=== Your task ===
Out of the lines below, please list those that hold the string "Python".
════════
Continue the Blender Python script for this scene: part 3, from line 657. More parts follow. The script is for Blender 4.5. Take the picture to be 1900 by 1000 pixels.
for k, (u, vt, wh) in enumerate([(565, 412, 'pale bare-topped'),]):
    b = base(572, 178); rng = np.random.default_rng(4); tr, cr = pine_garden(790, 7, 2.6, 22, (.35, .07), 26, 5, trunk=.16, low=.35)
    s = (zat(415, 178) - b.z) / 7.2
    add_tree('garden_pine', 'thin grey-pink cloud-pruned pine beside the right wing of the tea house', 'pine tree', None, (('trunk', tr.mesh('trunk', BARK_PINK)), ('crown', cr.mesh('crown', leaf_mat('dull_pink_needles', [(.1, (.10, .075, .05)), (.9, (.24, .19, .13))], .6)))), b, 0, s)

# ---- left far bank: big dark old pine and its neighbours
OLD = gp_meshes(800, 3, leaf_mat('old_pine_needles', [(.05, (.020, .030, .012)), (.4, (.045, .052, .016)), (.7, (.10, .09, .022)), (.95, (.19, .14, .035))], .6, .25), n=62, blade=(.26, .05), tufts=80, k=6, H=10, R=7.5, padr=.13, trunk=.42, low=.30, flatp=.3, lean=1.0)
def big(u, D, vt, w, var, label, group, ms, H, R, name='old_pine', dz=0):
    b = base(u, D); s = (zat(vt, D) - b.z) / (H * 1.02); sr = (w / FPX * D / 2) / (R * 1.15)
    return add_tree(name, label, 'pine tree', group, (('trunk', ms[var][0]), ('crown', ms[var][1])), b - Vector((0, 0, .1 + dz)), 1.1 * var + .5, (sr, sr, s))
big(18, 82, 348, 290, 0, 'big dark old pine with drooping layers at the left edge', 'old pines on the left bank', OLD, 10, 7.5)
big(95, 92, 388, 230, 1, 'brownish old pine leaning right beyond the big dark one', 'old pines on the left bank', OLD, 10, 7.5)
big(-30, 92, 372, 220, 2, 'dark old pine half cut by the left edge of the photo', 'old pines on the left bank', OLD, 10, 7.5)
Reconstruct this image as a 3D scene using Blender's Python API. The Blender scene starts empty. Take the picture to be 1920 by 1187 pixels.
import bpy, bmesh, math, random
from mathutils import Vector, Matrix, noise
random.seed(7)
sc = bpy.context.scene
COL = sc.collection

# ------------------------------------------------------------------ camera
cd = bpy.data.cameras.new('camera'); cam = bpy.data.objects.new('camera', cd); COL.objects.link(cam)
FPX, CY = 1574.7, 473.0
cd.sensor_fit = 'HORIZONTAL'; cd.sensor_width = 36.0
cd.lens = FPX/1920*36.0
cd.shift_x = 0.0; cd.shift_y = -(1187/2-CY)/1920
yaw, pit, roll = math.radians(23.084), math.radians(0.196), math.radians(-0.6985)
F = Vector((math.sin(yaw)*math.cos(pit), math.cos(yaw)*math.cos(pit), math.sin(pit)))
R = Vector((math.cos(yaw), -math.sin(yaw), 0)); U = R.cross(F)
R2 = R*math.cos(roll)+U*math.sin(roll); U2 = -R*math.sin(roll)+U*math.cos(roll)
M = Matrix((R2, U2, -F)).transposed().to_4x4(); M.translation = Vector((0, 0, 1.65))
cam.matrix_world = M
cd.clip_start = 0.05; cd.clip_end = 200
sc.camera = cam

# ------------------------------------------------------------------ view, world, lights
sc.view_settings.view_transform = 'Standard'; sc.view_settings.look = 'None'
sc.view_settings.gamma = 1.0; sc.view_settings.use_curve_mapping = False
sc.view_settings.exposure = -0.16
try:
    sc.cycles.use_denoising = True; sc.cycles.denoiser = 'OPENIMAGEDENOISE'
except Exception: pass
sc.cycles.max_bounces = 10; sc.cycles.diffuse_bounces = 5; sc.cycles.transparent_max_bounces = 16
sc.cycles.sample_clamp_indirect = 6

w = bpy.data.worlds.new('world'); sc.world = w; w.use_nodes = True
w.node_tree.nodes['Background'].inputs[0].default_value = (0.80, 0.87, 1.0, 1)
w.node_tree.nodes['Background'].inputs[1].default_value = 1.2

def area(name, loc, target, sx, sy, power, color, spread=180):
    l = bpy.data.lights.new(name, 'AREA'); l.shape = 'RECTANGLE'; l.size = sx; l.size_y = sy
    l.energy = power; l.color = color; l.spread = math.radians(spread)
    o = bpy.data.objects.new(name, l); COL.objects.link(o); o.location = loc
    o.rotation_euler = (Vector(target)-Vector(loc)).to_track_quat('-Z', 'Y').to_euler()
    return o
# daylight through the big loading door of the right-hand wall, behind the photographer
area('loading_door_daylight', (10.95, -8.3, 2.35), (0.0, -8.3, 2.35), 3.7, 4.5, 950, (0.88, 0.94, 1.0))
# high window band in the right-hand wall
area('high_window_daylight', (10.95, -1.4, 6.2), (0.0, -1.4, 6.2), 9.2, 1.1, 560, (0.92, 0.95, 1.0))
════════
=== Task solution ===
Continue the Blender Python script for this scene: part 3, from line 657. More parts follow. The script is for Blender 4.5. Take the picture to be 1900 by 1000 pixels.
Reconstruct this image as a 3D scene using Blender's Python API. The Blender scene starts empty. Take the picture to be 1920 by 1187 pixels.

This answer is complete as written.